Michael Peachin, NYU

October 23, 2020 · 12:00 pm1:20 pm · via Zoom

Program in the Ancient World
Augustus preaching before a crowd

Down to the time of Augustus, testamentary trusts (fideicommissa) were informal instruments. That is, the testator depended upon the good faith of the heir to carry out any such trust. Under Augustus, these arrangements were made (in our terms) legally binding. So, if a designated heir accepted an inheritance, to which a fideicommissum was attached, that heir had to carry out the stipulations of the trust. In the modern literature, one reads simply that Augustus made this change. However, the story of how this all came about happens to be preserved in two passages from Justinian’s Institutes. These two texts provide us with a fairly detailed description of the circumstances that generated this legal innovation; and this is a fascinating example of how law might be made in ancient Rome.
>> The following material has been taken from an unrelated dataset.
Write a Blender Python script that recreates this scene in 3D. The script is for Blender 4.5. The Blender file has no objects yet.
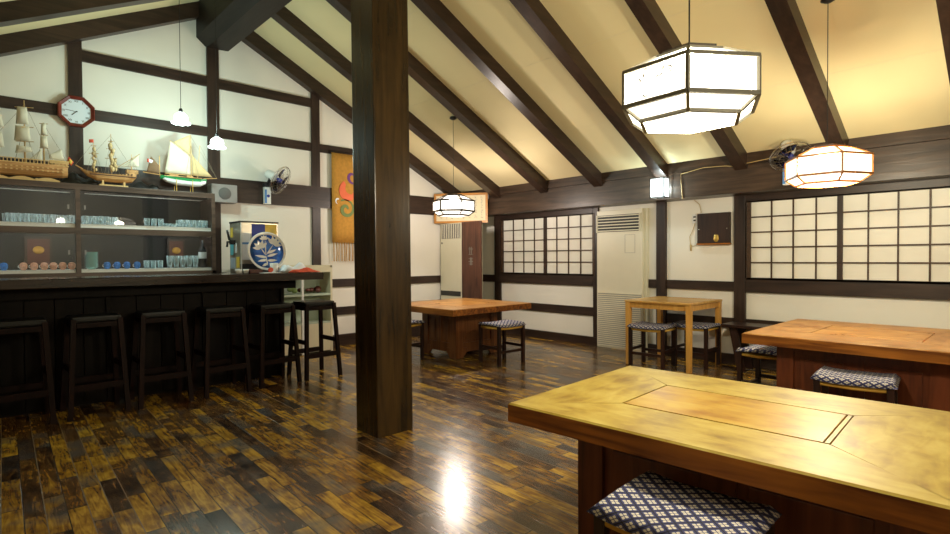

Michael Peachin is a member of the Classics Department at NYU. He has published mainly on issues of Roman political and administrative history, social history, and in more recent years, legal history. His current project is a book which will argue that the law of the Roman jurists, which now resides principally in Justinian’s Digest, was, in its original instantiation, a body of literature about law. Thus, what we habitually interpret as statutory law, was in its first life something that we would call literature. This means that we should think very seriously again about just what those jurists were attempting to achieve, altogether, when they composed those books about law. For this will have consequences with respect to just what the Romans wanted from their law.